While you have already given up most of your dignity from agreeing to date the same man as 26 other women on national television, try to keep a shred of it by refraining from crying when you get voted out.

But surely the two group dates where we amassed a total of ten minutes of conversation alone has solidified my undying love for you.

No. No, you're not in love. So gather the few shreds of dignity you dropped and walk out with your head up and stop the waterworks. You're embarrassing women everywhere. Be strong and confident, and take a sigh of relief that you're no longer practicing polygamy.

Also, think of the probability when you go in there. The odds aren't fantastic that you'll win in the first place, so don't act like you couldn't have guessed this would happen. One in a twenty seven chance of winning isn't a bet most people would gamble on.
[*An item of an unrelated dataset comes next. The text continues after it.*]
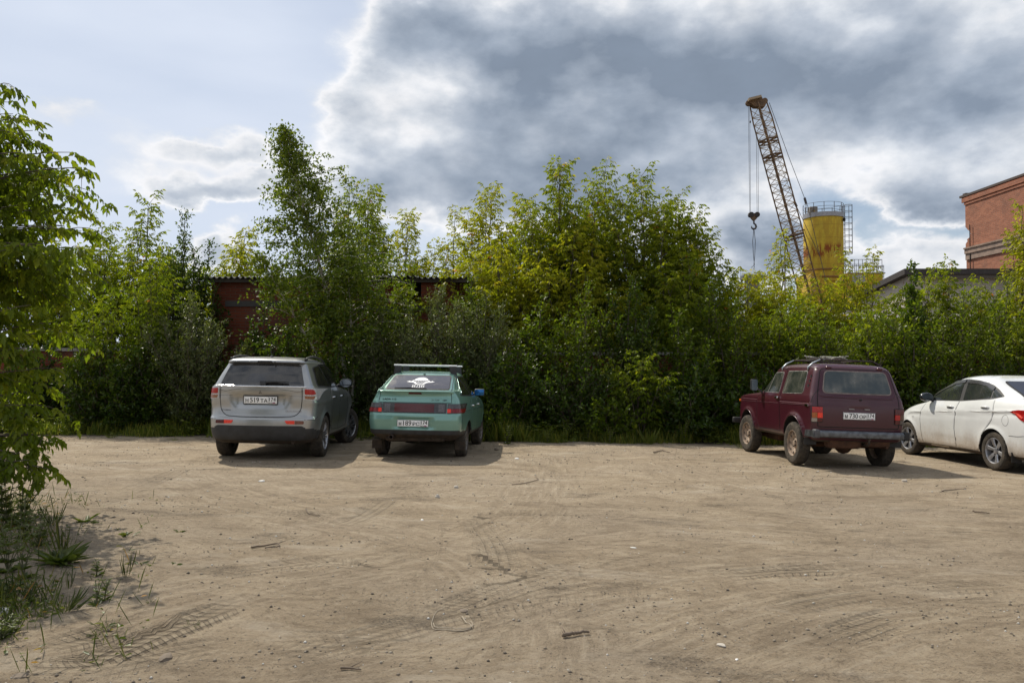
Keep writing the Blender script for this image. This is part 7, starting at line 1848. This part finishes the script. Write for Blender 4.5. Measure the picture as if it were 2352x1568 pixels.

Please also refrain from muttering any semblance of, "I just hate sharing my boyfriend." Dude, you signed up for this. What exactly were you expecting when enrolled in the Bachelor? Also, does a group date or two really constitute him being your boyfriend?

And finally, please stop whining that he's kissing other chicks than you. Do you really want to be the sixth lady he's made out with on a group date? How special do you really think it'll be to him?

Well, on second thought, I take it all back. Keep being total hot messes. The show wouldn't be quite the same without you fretting over every single minute of your current existence.